» **REQUIREMENT**: Stop after the line containing "from mathutils import": print each line exactly from the first line of the listing up to that point.

» **INPUT ROWS**:
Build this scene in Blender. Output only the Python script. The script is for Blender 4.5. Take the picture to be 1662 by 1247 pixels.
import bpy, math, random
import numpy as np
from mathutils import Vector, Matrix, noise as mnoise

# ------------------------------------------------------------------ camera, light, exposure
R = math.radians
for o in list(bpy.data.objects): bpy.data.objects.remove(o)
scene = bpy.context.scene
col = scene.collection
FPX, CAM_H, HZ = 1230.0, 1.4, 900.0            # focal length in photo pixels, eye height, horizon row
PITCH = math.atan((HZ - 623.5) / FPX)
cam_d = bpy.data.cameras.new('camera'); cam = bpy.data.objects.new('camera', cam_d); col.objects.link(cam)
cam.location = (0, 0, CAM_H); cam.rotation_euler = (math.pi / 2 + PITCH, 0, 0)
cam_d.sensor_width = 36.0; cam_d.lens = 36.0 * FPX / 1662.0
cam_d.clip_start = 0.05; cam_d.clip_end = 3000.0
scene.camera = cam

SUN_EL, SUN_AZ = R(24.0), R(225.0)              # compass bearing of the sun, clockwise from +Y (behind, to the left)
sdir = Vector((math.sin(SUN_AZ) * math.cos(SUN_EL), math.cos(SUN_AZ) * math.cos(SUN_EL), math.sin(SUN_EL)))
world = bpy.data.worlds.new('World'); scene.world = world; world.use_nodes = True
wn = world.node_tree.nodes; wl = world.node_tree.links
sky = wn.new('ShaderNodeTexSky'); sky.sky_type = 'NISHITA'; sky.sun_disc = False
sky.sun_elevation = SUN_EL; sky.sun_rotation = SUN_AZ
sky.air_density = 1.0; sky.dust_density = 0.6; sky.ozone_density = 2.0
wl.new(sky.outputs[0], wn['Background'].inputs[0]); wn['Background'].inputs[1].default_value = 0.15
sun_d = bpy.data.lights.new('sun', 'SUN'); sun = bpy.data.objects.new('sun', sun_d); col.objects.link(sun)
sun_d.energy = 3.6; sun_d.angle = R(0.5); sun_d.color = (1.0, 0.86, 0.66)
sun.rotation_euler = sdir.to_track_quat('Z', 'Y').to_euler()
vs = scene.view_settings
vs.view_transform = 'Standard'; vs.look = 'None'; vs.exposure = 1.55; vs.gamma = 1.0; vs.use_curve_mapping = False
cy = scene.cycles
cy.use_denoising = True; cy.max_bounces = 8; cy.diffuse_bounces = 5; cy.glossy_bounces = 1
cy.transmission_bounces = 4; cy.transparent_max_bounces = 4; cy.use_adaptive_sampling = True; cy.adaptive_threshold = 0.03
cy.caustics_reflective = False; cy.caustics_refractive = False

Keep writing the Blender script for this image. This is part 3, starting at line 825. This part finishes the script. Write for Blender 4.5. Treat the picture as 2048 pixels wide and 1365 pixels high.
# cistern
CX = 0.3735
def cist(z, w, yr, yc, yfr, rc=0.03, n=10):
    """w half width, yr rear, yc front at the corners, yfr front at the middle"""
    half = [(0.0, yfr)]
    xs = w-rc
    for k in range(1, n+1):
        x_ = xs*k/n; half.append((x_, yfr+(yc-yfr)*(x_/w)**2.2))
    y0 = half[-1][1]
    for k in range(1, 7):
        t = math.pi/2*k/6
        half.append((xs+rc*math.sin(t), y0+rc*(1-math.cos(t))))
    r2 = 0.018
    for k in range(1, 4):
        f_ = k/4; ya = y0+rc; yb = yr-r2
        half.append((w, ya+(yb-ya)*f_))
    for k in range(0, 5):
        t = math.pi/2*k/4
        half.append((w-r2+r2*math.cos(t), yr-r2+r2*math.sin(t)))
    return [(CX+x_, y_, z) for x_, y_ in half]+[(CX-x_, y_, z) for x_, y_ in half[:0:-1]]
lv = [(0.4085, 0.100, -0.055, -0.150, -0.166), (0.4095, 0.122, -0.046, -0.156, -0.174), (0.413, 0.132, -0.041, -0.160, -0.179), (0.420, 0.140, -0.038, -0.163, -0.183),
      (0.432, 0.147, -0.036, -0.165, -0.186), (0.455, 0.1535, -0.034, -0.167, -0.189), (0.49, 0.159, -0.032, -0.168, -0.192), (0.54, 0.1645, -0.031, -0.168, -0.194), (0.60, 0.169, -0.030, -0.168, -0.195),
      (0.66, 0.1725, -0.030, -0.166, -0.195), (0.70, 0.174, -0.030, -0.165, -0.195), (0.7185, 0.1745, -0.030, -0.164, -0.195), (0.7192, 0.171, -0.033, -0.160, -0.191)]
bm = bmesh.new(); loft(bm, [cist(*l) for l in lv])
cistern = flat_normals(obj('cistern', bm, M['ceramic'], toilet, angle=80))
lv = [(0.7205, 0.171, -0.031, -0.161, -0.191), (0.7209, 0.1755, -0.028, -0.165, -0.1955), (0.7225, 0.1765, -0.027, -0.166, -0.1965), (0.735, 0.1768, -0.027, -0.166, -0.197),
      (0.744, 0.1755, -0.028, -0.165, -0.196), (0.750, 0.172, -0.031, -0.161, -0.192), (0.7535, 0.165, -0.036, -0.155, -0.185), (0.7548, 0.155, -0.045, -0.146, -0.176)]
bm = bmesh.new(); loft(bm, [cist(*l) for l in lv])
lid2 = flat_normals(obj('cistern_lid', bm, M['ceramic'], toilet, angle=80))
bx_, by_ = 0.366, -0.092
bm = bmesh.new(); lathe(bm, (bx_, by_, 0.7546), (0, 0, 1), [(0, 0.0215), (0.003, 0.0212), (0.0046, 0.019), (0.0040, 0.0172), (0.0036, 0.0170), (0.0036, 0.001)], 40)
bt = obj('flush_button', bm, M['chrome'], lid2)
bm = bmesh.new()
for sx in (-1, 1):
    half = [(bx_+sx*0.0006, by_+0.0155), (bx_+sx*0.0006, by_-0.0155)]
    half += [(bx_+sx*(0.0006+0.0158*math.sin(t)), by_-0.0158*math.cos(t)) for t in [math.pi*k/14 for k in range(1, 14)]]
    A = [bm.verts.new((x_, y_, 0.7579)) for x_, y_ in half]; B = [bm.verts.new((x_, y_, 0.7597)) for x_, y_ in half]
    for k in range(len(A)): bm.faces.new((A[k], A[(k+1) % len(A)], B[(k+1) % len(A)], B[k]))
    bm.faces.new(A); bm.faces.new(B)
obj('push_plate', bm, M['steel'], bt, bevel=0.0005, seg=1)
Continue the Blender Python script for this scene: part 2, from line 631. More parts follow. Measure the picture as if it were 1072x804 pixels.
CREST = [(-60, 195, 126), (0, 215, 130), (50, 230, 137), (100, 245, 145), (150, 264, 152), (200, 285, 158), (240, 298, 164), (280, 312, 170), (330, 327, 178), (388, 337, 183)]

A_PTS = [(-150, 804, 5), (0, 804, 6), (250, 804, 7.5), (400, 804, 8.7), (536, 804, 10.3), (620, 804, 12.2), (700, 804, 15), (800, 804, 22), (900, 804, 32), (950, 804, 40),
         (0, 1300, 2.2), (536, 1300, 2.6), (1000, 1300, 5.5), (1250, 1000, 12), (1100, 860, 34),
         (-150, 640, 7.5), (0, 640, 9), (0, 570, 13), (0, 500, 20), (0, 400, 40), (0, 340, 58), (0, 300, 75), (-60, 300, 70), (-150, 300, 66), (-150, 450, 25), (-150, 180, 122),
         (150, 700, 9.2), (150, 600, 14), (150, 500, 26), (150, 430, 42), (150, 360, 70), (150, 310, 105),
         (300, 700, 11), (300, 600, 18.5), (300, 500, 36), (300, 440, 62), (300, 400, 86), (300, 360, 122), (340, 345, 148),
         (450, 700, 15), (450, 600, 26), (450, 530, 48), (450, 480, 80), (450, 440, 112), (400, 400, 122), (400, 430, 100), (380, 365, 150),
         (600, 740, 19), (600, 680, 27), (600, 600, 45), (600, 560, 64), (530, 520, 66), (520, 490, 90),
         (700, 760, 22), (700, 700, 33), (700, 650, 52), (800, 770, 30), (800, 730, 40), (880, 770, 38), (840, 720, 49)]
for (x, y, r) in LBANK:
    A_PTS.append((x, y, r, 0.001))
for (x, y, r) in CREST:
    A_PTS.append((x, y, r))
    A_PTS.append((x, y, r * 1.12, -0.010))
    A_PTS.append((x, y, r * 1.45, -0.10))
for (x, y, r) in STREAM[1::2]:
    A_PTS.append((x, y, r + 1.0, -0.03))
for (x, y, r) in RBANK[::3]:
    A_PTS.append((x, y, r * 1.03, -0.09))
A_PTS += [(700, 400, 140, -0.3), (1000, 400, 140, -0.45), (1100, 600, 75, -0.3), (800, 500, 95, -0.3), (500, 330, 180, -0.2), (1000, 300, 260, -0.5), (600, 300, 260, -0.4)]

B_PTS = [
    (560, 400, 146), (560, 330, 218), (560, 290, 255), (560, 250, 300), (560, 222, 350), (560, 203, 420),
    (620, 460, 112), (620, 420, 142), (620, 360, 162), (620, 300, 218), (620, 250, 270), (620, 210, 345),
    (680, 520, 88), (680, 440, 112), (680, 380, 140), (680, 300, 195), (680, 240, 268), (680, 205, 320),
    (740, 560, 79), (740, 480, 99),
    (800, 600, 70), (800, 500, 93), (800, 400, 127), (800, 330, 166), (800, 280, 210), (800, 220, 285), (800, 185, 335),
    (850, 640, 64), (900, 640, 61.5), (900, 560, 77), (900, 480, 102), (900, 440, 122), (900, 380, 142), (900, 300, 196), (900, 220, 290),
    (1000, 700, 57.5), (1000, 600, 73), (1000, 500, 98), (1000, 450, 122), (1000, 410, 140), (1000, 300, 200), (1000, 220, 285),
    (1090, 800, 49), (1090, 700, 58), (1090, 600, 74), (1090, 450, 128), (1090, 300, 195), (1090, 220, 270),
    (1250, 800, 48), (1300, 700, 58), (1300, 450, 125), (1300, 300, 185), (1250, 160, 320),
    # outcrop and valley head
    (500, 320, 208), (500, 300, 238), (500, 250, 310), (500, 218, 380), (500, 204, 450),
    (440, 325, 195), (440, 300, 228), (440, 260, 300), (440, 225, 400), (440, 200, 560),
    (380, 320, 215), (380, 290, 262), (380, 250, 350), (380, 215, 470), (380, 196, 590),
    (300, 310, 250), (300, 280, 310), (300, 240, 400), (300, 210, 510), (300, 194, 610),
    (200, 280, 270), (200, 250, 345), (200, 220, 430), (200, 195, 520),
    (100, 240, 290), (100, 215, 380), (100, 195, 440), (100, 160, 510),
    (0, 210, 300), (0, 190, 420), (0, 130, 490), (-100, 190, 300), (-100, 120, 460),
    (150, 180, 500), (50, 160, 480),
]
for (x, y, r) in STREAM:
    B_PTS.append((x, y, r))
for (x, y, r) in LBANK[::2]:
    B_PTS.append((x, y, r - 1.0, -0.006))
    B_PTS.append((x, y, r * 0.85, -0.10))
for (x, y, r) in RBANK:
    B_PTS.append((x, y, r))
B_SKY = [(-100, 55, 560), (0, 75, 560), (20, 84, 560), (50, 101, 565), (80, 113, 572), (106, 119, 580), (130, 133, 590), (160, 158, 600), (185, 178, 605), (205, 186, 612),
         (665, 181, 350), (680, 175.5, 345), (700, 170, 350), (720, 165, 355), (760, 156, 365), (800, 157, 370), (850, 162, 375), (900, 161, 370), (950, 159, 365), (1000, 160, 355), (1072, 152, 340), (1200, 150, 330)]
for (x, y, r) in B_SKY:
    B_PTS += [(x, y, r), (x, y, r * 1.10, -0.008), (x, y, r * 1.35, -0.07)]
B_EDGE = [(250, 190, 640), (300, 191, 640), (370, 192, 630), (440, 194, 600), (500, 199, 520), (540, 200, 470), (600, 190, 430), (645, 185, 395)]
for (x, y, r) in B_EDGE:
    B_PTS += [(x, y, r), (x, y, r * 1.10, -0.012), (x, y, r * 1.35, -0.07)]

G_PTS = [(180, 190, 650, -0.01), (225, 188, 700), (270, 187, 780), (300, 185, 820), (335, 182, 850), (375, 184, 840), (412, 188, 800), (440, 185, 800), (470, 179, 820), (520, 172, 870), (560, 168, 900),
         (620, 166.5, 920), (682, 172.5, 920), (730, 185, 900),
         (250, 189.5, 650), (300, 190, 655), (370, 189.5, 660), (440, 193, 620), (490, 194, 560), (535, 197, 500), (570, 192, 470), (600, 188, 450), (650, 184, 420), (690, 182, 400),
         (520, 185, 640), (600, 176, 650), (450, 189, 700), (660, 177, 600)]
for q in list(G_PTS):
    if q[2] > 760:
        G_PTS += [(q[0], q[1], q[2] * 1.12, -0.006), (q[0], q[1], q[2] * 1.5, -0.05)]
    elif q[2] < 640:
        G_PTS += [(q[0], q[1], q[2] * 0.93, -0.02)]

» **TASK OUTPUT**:
Build this scene in Blender. Output only the Python script. The script is for Blender 4.5. Take the picture to be 1662 by 1247 pixels.
import bpy, math, random
import numpy as np
from mathutils import Vector, Matrix, noise as mnoise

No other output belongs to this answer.